From: Rakesh Bhandari (bhandari@BERKELEY.EDU)
Date: Thu Oct 12 2006 - 09:58:46 EDT
Jerry, What you don't lay out is what Marx could not have said about wage labour if he had stuck to the six book plan and decoupled the study of capital from the study of wage labour rather than understand their mutual relation in a unified study of economic reproduction of the capitalist mode of production, composed of three great classes. Just to reiterate one main point: the employer rightfully owns the net and gross product because in accepting the apparently advanced variable capital the workers have ceded their right to it (and agreed to work to rule). Through his study of reproduction Marx shows however that wages have not been advanced but allotted out of the appropriated product. The basis of bourgeois right is thus undermined through scientific discovery of the real process which has been dissimulated. This seems to me to be a a more fundamental (though not necessarily more important) discovery than all the determinants of wages in all the different sectors and nation states. As Lapides put it, the theory of the wage labor is not the same as a theory of wages.
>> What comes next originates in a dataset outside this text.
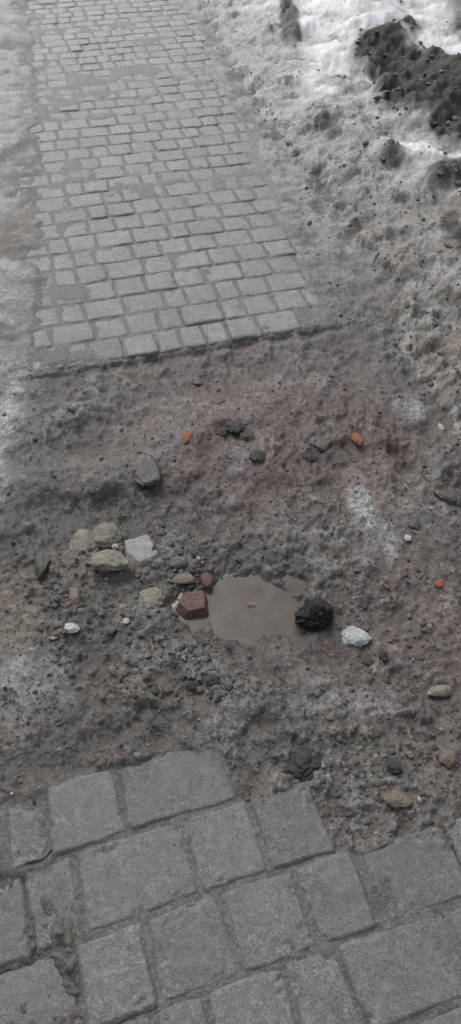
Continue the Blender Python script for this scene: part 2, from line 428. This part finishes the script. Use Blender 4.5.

Does anyone have Lapides' email address? I side with him against Michael's and Ajit's criticisms. Rakesh >Hi Ajit: > >My position on Marx's perspective on wages is that it >can only be understood in the context of the logic of the >6-book-plan. My perspective on wages is that it can >only be grasped in general with reference to the inter-relation >of capital as a whole, class action, the state, foreign trade, >and the world market. More specific understanding of wages >in a social formation, region, etc. requires a grasp of the >empirical and historical data and the historical realities of stratification >and discrimination in the market for labour power. Like yourself >-- even more so -- I have made my thoughts on these issues known >on this and other mailing lists over the years and I don't want to >bore listmembers by repeated it all over again at length. In >general, I endorse Mike L's perspective on wage determination. > >In solidarity, > >Jerry > >PS: >> You need to develop confidence to say something, otherwise >> there is no point in writing. >I am 52-years-old and I can honestly say that you are the >first person who has suggested that I lack self-confidence.